I am working on a problem involving Bayes' Theorem. I want to work out $P(A|X=x)$ for some event $A$ and random variable $X$, given that I know $P(X=x|\Sigma = \sigma)$ and $P(A| \Sigma = \sigma)$ and $P(\Sigma = \sigma)$. In my solution I write
$$P(A|X=x) = \sum_{\sigma}P(A, \Sigma = \sigma|X=x) $$
where the sum is over all possible values of $\Sigma$. Then I use Bayes' theorem $P(a,b|c) = P(a,c|b)\frac{P(b)}{P(c)}$ to write the above as
$$\sum_{\sigma}P(A, X = x| \Sigma = \sigma ) \frac{P(\Sigma =\sigma)}{P(X=x)}.$$
In this problem the first term factors into $A$ and $X$ terms.

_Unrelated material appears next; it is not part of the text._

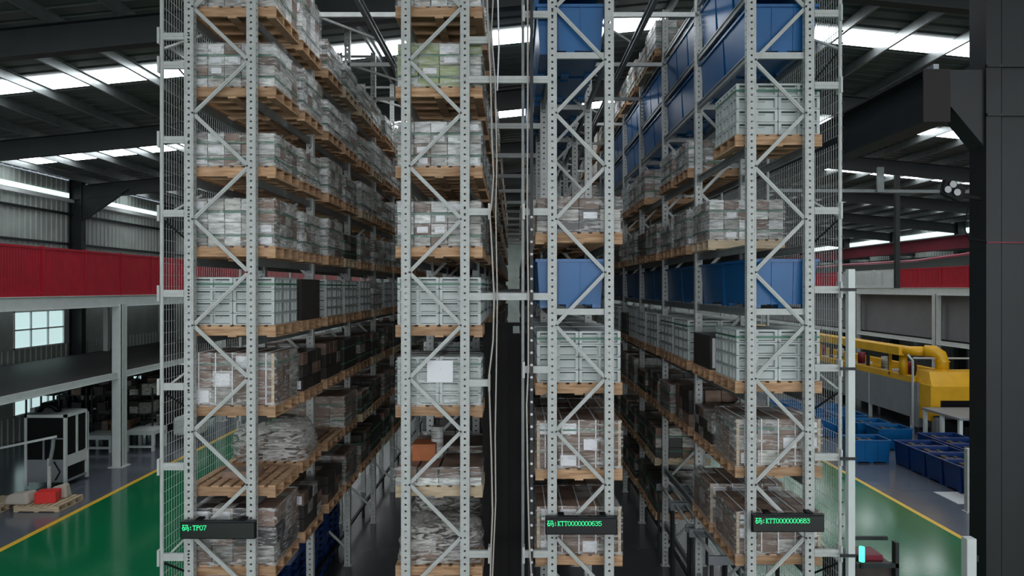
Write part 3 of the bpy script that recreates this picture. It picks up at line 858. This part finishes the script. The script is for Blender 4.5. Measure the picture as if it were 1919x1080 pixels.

This leaves the only unknown term in the above is $P(X=x)$. To compute it I write $$P(X=x) = \sum_\sigma P(X=x| \Sigma = \sigma )P(\Sigma = \sigma ).$$
This works fine and dandy if $\Sigma$ is a discrete random variable. But I wonder what is the analogue of the above solution for when $\Sigma$ is a continuous random variable? I am sure it will involve replacing sums with integrals in some way, but I am just not seeing it at the moment.